When I was very young (17), I left someone because I felt like I was never in love with him, and I had a huge crush on another guy. He hung around as my "friend", letting me know how desperately into me he was and basically pumping up my ego and keeping me up on a huge pedestal, and when I was sad that things didn't work with the crush guy, he was there full-time to hear me cry about it and pick up the pieces. One night he made a move and I got back with him, and stayed with him for six months or so out of loneliness, and then we started separate colleges and we had a mutual break-up. I would never treat someone that way now that I am an adult! But on the other hand, I actually felt really resentful toward HIM. I had tried to get him to leave me alone and give me space after I left him, but I felt like he sort of wore me down by being there all the time when I was going through a rough spot.

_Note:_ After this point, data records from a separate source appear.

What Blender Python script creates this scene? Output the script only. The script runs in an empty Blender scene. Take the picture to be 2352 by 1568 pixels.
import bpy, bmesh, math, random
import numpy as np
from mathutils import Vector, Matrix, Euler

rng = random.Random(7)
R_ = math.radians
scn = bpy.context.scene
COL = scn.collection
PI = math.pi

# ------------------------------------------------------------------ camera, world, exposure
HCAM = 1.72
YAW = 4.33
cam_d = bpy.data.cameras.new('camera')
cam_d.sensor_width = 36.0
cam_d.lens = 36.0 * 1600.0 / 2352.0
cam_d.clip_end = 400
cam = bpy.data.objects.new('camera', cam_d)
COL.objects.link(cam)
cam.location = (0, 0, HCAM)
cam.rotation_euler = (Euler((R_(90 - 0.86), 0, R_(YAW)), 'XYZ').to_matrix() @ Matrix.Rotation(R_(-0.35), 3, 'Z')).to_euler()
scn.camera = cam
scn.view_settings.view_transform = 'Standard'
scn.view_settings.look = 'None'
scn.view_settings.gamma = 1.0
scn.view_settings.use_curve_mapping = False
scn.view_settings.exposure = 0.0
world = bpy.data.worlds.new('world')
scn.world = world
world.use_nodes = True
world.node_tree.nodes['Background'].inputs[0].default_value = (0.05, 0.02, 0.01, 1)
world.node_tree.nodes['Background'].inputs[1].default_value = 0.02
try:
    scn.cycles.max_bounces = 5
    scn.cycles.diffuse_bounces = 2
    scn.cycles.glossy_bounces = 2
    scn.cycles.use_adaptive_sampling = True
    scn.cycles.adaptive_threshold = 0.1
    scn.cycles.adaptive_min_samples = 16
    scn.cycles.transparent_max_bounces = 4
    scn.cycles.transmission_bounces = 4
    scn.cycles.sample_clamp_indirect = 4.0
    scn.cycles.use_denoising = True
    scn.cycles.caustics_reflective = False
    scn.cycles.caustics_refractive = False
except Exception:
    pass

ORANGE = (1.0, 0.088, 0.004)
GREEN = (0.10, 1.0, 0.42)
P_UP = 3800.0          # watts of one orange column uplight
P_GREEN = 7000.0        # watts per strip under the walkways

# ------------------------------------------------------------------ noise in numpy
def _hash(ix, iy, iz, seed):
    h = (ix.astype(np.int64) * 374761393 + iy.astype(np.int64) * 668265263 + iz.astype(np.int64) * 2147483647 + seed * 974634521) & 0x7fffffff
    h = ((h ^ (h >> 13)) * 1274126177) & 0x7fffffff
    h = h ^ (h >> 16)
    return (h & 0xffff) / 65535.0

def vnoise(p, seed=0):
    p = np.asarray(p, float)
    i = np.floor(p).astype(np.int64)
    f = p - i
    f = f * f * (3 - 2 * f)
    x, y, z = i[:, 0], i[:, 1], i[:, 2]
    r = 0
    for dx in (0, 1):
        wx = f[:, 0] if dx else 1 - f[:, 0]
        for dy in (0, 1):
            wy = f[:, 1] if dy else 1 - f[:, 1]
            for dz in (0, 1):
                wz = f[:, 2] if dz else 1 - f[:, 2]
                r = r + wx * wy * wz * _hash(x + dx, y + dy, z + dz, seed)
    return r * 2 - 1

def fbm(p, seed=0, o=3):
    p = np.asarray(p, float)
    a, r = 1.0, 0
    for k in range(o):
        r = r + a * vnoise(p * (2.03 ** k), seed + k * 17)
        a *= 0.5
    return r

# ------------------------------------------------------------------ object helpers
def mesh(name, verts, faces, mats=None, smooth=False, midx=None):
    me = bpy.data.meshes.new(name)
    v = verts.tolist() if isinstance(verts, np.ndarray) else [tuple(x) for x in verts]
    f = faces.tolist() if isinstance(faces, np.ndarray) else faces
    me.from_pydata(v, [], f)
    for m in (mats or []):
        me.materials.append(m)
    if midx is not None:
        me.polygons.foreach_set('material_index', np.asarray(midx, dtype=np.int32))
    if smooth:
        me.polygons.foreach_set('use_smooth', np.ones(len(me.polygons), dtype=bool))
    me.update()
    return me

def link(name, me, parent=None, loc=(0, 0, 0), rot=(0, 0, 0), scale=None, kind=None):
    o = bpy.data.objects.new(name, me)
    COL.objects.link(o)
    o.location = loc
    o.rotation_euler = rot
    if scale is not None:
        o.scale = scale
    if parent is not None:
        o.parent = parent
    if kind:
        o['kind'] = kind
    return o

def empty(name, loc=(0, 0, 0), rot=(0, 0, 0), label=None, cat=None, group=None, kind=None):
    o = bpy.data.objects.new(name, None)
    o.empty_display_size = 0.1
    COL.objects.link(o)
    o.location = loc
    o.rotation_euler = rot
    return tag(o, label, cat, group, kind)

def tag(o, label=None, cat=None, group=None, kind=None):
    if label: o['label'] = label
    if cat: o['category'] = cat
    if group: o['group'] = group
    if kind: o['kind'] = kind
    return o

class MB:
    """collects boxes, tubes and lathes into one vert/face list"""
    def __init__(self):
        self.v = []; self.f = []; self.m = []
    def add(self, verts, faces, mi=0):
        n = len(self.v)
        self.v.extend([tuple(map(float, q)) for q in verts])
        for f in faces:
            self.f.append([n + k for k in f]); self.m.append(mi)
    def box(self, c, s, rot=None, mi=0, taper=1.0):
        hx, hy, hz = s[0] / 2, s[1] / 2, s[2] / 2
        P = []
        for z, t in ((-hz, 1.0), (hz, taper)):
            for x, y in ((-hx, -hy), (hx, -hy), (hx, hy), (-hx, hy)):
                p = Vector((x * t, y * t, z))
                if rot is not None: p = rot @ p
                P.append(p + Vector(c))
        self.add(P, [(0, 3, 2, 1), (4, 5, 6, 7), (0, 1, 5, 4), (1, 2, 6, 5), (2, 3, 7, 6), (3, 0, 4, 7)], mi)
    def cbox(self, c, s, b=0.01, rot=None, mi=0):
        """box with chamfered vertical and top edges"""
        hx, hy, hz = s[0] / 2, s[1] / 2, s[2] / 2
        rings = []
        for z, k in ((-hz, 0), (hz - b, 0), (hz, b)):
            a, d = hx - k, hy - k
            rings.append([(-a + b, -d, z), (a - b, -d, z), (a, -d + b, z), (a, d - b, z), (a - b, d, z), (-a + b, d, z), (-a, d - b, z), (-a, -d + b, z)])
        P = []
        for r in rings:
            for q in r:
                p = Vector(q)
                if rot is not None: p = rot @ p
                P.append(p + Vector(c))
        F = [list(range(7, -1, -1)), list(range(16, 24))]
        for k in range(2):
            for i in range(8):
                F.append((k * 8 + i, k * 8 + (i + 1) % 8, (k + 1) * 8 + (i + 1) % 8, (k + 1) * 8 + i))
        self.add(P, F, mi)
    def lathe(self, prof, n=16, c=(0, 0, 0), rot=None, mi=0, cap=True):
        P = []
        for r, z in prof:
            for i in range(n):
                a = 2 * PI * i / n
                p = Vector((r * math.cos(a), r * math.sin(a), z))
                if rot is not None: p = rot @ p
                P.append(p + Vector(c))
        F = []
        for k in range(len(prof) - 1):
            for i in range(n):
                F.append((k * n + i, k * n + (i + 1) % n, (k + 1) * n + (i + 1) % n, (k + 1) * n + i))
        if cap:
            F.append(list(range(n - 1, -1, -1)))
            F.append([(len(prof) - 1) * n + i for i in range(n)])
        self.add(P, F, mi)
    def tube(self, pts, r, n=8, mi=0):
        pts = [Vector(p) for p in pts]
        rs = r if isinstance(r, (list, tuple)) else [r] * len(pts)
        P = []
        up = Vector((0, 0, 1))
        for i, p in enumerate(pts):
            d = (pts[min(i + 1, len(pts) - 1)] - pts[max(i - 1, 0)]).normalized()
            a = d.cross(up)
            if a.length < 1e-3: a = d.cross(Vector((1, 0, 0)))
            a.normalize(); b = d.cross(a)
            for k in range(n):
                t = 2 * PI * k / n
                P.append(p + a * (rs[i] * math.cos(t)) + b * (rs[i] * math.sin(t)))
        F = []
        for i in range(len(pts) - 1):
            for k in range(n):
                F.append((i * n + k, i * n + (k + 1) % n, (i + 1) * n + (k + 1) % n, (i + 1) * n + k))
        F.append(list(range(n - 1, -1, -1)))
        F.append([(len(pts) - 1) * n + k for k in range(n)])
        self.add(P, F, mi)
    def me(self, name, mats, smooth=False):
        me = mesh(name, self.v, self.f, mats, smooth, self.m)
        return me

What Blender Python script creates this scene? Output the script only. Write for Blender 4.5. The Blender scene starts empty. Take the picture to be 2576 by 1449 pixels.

I directly asked him to leave me alone and he ended up always being where I was. At that age, it seemed easier to try to "get" something out of it than to keep struggling to set a boundary, but by the time he made a more-than-friends move, I was so close to him that I went for it.

 

The guy I was with a couple of years later, who I was madly in love with, dumped me, then came back and changed his mind and we stayed together for 12 years after that before I eventually left him. When he dumped me I was pretty broken up, and I didn't try to get him back, I just sort of felt awful. He was very direct about wanting me back and feeling he had made a mistake. When we got back together, I took the hurt from him leaving me into our relationship, and it made it harder for us to have a good thing, although there were many aspects of that relationship that were wonderful. Dumpers should definitely beware, and make sure leaving is what they really want!